If convicted of these crimes, Vinnik faces the following maximum penalties:      
 

Violation

Statute

Maximum Penalty

operation of an unlicensed money service business

18 U.S.C. § 1960

5 years of imprisonment

conspiracy to commit money laundering

18 U.S.C. § 1956(h)

20 years of imprisonment and a $500,000 fine or twice the value of the property involved in the transaction

money laundering

18 U.S.C. § 1956(a)(1)

20 years of imprisonment and a $500,000 fine or twice the value of the property involved in the transaction (each count)

engaging in unlawful monetary transactions

18 U.S.C. § 1957

10 years of imprisonment and a $500,000 fine or twice the value of the property involved in the transaction (each count)

 

Additional fines, restitution, and supervised release also may be ordered.  However, any sentence will be imposed by the court only after consideration of the U.S. Sentencing Guidelines and the federal statute governing the imposition of a sentence, 18 U.S.C. § 3553.

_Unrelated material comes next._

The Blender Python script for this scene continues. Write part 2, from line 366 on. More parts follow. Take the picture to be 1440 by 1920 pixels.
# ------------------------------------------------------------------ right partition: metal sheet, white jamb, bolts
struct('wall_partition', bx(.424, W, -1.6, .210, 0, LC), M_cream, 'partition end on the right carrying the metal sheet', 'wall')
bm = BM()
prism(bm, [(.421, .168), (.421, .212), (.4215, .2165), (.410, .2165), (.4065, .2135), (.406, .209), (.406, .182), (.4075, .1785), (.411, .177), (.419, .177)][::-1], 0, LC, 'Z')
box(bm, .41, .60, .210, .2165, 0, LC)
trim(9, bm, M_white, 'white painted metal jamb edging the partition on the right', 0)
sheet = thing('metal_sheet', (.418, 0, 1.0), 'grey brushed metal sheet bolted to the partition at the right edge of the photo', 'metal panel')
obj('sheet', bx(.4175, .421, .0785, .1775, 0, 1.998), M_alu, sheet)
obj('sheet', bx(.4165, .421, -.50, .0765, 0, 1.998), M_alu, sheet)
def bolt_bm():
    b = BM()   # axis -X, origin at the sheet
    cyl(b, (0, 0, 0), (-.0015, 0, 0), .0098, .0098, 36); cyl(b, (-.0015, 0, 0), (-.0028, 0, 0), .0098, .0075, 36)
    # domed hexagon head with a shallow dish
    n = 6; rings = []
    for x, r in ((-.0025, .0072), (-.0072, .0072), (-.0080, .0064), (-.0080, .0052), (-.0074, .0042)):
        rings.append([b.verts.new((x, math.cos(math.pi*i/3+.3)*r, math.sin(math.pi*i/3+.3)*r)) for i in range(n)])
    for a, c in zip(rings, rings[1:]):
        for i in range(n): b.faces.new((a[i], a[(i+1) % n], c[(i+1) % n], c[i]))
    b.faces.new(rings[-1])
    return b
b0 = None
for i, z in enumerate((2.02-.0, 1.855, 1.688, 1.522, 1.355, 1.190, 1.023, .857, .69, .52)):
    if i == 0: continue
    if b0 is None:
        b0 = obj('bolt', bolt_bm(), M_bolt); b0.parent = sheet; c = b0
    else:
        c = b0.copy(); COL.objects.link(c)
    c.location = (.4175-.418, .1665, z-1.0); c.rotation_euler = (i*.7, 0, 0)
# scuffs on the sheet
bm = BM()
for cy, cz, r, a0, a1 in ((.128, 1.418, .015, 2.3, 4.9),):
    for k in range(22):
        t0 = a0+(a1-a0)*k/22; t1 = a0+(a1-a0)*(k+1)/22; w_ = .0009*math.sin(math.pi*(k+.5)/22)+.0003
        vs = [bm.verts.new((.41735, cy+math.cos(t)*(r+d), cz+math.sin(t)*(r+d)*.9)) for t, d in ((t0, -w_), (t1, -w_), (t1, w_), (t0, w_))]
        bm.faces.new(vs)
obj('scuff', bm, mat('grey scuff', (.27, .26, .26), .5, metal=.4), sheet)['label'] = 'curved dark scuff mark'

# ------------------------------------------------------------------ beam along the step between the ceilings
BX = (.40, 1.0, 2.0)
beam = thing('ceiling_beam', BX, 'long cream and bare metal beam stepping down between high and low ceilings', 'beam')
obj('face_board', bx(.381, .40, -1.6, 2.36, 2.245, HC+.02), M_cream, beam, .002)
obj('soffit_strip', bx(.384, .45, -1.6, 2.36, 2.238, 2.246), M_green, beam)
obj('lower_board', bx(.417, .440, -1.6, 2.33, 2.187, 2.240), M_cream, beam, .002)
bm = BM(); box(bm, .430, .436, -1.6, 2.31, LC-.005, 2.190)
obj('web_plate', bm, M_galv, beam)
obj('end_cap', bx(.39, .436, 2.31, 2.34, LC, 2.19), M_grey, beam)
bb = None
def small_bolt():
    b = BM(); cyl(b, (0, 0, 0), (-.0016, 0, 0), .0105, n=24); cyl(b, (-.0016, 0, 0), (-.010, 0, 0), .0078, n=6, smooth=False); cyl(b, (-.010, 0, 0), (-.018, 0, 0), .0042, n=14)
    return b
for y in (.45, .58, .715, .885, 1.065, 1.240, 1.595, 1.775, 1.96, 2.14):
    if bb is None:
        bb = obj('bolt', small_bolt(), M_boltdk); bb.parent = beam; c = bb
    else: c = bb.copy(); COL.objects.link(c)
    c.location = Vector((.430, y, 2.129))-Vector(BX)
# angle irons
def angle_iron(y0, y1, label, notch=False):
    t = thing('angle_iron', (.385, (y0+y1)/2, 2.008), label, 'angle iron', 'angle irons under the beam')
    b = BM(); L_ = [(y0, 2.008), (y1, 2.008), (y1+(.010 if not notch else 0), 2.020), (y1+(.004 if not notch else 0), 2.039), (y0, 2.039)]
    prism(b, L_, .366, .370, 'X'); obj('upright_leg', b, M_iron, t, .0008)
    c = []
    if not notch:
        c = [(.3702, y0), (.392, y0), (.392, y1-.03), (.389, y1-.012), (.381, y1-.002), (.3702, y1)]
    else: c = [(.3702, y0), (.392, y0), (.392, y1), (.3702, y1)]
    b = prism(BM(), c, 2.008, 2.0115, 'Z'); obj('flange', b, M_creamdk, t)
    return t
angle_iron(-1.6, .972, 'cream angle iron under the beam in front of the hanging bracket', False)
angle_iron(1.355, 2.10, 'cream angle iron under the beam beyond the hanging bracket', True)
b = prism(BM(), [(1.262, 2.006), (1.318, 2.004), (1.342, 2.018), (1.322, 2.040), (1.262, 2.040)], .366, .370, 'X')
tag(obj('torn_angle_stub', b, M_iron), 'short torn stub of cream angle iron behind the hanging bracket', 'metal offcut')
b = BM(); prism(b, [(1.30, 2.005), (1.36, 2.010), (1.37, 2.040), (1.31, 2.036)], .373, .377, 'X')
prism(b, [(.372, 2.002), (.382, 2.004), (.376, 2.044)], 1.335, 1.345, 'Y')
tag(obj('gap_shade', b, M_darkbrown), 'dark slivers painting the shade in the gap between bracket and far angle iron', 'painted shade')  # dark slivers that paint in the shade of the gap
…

This case is being investigated by the Internal Revenue Service (the Oakland Calif., Field Office and Cyber Crime Unit in Washington, D.C.); Department of Homeland Security, Homeland Security Investigations; FBI; U.S. Secret Service Criminal Investigative Division; and Federal Deposit Insurance Corporation, Office of the Inspector General.  The case is being prosecuted by the U.S. Attorney’s Office for the Northern District of California and the Criminal Division’s Computer Crime and Intellectual Property Section.  The Criminal Division’s Office of International Affairs provided substantial assistance on the case.